Wednesday, April 07, 2021

Easter lunch: dessert

You might remember that, last summer, a nearby friend invited me to come pick figs from her very productive fig tree. Fresh, ripe figs are delicious and we ate a lot of them various ways. But we couldn't eat all  I picked before they went bad, so I trimmed the stems and froze them whole for later.

Amandine de figues, baked and ready to serve.

While a batch of figs thawed, I made and blind-baked a pâte brisée (short crust) and assembled the ingredients for an amandine filling, namely ground almonds, all-purpose flour, butter, sugar, and eggs. I spread the filling into the crust, pressed the whole figs into it, and baked it for about thirty minutes.

The mise en place, gathering the ingredients. I blind-baked the crust using parchment paper and ceramic pie weights.

I often cut the amount of sugar that a recipe calls for in half. This tart was no exception. I find that most things don't need to be that sweet and, without the full amount of sugar, the taste of the fruit is front and center and not masked by too much sweetness. The tart was delicious and we had dessert for three days!

Tuesday, April 06, 2021

Easter lunch: the main course

Our plat principal (main course) on Sunday was rabbit. It's a dish called lapin en gibelotte, a kind of fricasee or stew made simply with smoky bacon, aromatic vegetables, mushrooms, and wine. And a whole rabbit, of course.

The browned rabbit pieces, herbs, and vegetables, just before the marinade was added.

Ken cut up the rabbit then marinated it in a dry rosé wine along with herbs (leek tops, celery tops, parsley, bay leaves, and thyme), garlic, and carrots. After a couple of hours, he strained the rabbit pieces and browned them, then added the marinade to the pan and let it simmer until the meat was tender. At the end of the cooking, he added the sauteed lardons (smoky bacon) and mushrooms, then thickened the sauce with a beurre manié (a mixture of flour and softened butter) and, voilà, lunch was served.
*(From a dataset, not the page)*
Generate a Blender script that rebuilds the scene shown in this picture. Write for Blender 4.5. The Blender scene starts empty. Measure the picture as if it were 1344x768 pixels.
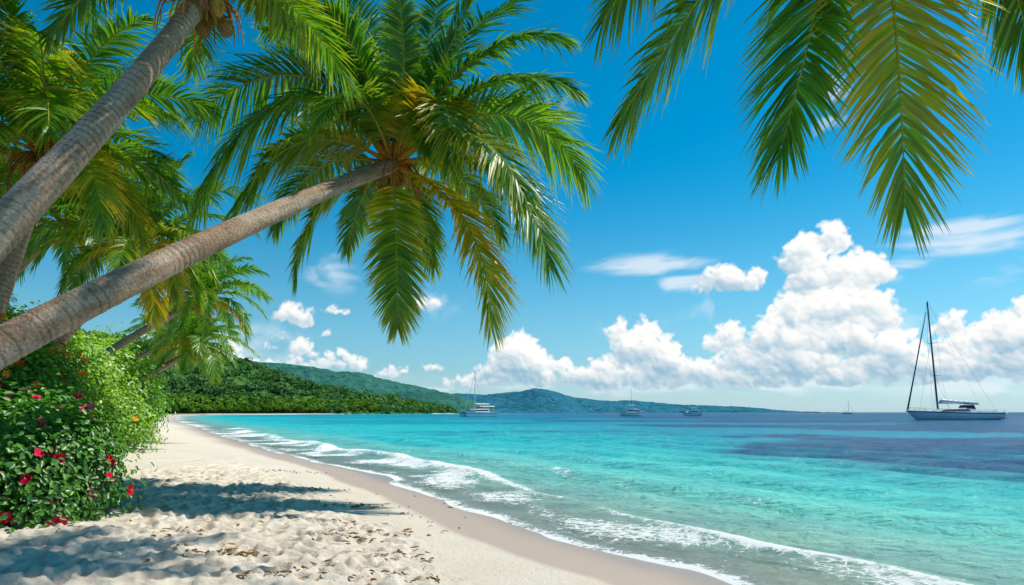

The stew is served! I didn't take a picture of the mashed potatoes.

We ate mashed potatoes along side and drank a local 2020 gamay. I don't remember exactly when our tradition of eating rabbit on Easter began. It must have been in the mid-eighties. We've been doing it one way or another ever since. The gibelotte is a favorite dish, but we also like lapin à la moutarde (roasted rabbit in Dijon mustard). One year we made an Asian style rabbit stir-fry. It was good, but we've only done that once. Next up: dessert.

Monday, April 05, 2021

Easter lunch: the appetizer

We started with a local specialty, pâté de Pâques, also known as pâté Berrichon, named for the Berry province where it's most commonly made. We didn't make this ourselves. This one comes from the poultry vendor at the local markets, but they're also available in local boulangeries (bakeries) and charcuteries (delis) this time of year.

A serving of pâté de Pâques (Easter pâté).

It's made with flavored pork sausage meat and hard-boiled eggs baked into a flaky pastry crust. It can be quite rich, given that the crust is made with a lot of butter. We split this portion in two for our appetizer. Ken drank a Montbazillac from down near Bergerac, I enjoyed a local sparkling wine. Next up: the main course.